Just a month after the launch of Stable Diffusion, illustrator Greg Rutkowski‘s name became a popular prompt for the text-to-image generator. The model took advantage of Rutkowski’s use of alt text to gather and use his works.

Some of these models have opt-out options for artists to request that their works are not used, but this doesn’t change the fact that they should’ve been asked permission in the first place.

It Takes away jobs

The easy access to AI models and the quick results they offer have made them attractive for companies that have been firing in-house artists and stopped working with freelancers. These companies generate images using copyrighted artworks for commercial purposes.

(…) people in their droves are using it to create images for everything from company logos to picture books. It’s already been used by one major publisher: sci-fi imprint Tor discovered that a cover it had created had used a licensed image created by AI, but decided to go ahead anyway “due to production constraints”.

(Shaffi, 2023)

There’s been a surge of “AI artists” who task themselves with using certain strings of words to simulate works from real artists. I find it amusing when these prompters whine when someone copies their prompts saying they’ve been stolen.

Production of illegal content

The easy access to this technology and its rapid development gives some malicious actors the tools to generate realistic images of people without their consent.
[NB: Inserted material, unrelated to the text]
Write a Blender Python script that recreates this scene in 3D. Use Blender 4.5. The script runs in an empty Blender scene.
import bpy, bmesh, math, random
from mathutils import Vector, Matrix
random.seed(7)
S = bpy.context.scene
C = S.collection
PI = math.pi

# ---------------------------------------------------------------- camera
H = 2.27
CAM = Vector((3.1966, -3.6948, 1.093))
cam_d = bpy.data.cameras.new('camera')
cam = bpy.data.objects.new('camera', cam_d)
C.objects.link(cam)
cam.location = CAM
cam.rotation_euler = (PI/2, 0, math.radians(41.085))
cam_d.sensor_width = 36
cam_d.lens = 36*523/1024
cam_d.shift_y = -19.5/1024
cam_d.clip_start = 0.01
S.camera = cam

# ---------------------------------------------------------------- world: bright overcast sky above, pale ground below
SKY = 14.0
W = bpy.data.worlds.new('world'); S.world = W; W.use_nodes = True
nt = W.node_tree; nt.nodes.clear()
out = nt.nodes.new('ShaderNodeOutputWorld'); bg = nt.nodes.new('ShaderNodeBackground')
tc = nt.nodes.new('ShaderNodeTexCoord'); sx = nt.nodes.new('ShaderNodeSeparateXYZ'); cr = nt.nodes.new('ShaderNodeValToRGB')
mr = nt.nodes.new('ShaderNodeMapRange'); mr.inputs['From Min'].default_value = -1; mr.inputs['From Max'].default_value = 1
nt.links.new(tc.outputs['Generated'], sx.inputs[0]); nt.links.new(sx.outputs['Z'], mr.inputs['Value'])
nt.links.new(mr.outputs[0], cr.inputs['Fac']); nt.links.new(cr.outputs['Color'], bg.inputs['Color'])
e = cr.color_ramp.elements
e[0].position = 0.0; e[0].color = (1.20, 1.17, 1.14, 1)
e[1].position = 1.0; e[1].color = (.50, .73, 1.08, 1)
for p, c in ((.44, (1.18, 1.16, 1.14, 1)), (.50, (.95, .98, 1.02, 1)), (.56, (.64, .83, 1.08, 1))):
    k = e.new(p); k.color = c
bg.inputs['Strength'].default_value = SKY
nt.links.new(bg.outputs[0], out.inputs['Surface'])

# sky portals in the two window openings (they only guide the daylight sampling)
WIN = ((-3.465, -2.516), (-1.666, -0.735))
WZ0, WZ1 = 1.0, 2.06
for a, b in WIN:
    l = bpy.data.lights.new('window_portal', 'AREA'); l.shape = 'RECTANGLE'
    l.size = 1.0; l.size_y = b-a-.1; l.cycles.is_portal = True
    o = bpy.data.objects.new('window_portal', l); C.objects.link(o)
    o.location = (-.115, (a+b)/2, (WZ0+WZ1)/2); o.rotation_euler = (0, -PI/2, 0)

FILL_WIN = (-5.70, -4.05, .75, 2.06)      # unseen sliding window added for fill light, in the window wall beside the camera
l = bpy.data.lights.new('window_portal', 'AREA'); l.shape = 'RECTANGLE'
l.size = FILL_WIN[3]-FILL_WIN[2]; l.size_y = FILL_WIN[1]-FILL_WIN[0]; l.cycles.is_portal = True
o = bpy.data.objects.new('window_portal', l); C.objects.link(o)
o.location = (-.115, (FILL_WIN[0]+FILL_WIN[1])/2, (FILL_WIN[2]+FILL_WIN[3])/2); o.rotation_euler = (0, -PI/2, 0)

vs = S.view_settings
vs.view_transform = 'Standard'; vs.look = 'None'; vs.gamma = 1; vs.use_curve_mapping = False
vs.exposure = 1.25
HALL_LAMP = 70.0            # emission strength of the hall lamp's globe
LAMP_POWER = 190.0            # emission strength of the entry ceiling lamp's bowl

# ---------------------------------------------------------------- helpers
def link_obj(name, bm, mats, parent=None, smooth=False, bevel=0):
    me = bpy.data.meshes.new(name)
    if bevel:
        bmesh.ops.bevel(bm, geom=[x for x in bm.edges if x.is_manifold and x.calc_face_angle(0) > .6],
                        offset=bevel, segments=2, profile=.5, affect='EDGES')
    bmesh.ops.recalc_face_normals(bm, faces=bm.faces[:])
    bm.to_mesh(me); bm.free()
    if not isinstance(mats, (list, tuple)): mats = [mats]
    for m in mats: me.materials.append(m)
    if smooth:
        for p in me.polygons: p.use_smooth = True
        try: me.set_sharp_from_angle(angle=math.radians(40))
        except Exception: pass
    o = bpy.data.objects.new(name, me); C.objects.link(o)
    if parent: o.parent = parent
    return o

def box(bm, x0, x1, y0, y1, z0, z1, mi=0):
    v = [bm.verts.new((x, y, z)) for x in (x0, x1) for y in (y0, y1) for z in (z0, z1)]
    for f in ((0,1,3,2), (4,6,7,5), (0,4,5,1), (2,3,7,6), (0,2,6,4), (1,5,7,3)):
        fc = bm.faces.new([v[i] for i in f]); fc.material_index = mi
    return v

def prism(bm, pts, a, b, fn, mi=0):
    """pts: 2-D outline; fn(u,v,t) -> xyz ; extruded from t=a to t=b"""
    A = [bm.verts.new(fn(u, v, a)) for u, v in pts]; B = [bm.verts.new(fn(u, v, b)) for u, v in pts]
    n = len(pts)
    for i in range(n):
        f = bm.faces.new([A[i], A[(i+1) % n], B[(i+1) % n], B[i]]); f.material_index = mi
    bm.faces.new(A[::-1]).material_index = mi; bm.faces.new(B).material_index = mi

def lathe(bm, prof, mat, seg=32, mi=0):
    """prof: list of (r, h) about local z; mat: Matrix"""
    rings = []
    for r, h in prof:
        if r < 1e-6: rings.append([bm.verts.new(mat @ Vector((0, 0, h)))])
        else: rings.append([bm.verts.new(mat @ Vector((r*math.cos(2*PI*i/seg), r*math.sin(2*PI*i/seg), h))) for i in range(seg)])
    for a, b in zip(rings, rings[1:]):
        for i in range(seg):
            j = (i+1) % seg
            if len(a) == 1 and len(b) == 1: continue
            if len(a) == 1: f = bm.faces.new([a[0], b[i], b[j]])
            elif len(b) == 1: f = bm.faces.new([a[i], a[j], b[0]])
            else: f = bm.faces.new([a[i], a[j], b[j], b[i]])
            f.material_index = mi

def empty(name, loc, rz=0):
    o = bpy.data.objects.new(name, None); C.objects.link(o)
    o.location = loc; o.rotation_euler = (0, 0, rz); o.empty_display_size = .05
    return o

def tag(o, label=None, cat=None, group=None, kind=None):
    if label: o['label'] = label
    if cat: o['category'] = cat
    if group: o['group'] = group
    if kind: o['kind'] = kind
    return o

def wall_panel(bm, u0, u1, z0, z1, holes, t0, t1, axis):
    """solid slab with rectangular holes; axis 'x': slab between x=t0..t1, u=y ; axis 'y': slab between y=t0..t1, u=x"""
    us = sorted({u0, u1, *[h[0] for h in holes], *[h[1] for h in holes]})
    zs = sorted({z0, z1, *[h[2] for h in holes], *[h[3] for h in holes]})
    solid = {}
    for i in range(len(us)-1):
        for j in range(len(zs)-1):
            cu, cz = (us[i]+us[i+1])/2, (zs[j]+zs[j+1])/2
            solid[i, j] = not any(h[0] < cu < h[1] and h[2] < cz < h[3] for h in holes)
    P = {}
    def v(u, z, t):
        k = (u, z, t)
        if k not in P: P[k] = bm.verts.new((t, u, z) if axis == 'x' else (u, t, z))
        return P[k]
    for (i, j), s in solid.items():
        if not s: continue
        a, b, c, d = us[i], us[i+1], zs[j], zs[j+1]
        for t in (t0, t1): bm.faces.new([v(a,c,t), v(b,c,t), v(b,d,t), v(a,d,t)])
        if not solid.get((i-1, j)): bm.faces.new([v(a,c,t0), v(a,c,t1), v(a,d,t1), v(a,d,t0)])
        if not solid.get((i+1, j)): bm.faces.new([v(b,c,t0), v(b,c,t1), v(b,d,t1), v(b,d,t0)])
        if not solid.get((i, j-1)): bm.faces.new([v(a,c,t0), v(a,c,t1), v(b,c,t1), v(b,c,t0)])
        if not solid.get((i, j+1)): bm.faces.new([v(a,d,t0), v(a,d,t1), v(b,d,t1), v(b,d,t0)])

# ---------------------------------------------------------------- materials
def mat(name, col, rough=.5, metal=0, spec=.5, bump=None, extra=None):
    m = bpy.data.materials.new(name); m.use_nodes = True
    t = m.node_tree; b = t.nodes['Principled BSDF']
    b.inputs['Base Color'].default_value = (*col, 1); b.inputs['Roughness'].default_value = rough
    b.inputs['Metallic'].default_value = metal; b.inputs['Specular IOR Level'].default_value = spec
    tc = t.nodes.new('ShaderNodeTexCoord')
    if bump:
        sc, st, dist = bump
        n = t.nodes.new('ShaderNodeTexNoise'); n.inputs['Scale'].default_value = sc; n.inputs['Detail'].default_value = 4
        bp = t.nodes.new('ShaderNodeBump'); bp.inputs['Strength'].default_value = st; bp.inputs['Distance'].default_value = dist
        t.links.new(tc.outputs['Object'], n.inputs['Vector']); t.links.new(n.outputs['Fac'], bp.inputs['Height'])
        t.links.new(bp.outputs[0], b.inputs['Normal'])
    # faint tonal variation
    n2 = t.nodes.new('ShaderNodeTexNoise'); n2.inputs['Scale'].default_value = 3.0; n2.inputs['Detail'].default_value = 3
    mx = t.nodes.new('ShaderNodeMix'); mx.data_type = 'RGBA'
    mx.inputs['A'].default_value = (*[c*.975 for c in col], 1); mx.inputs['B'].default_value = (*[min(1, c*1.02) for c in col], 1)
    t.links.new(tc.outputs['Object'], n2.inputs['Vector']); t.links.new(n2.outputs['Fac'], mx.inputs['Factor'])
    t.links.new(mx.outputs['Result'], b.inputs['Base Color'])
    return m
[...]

Journalist Sarah Shaffi reports that Kaloyan Chernev, CTO of DeepDream Generator, admitted to its abuse when people tried to “generate images of nude children, despite the fact that no such images were present in the training dataset”, but later studies determined that material of CSA has been used to train AI models. These outputs make it easier to produce explicit imagery of real and fake minors.

The competitiveness of the field has made them bigger and better, and in consequence, more difficult to control and monitor.


Conclusion

It’s exhausting and frustrating being wary of every artwork you find online. Not everyone is trained to find inconsistencies in images to deduce they were AI generated, and technologies keep evolving, making it harder to spot the discrepancies.

The unregulated use of AI “artwork” has poisoned different sectors of the visual arts industry. From illustration software using artists’ work, art portfolio websites allowing the promotion of AI images, and freelance platforms without proper tagging by providers and deceiving unaware clients, to deepfakes.

(…) artists take pride in their craft. They don’t think of it as just a job. They think of it as like an expression of their individuality and their style and who they are as people.

(Piper, 2023)

The non-human nature of these systems makes their results not only passionless, but lacking in intuition and creativity. People are not creating AI images, they are taking away livelihoods in lieu of big companies with limitless greed.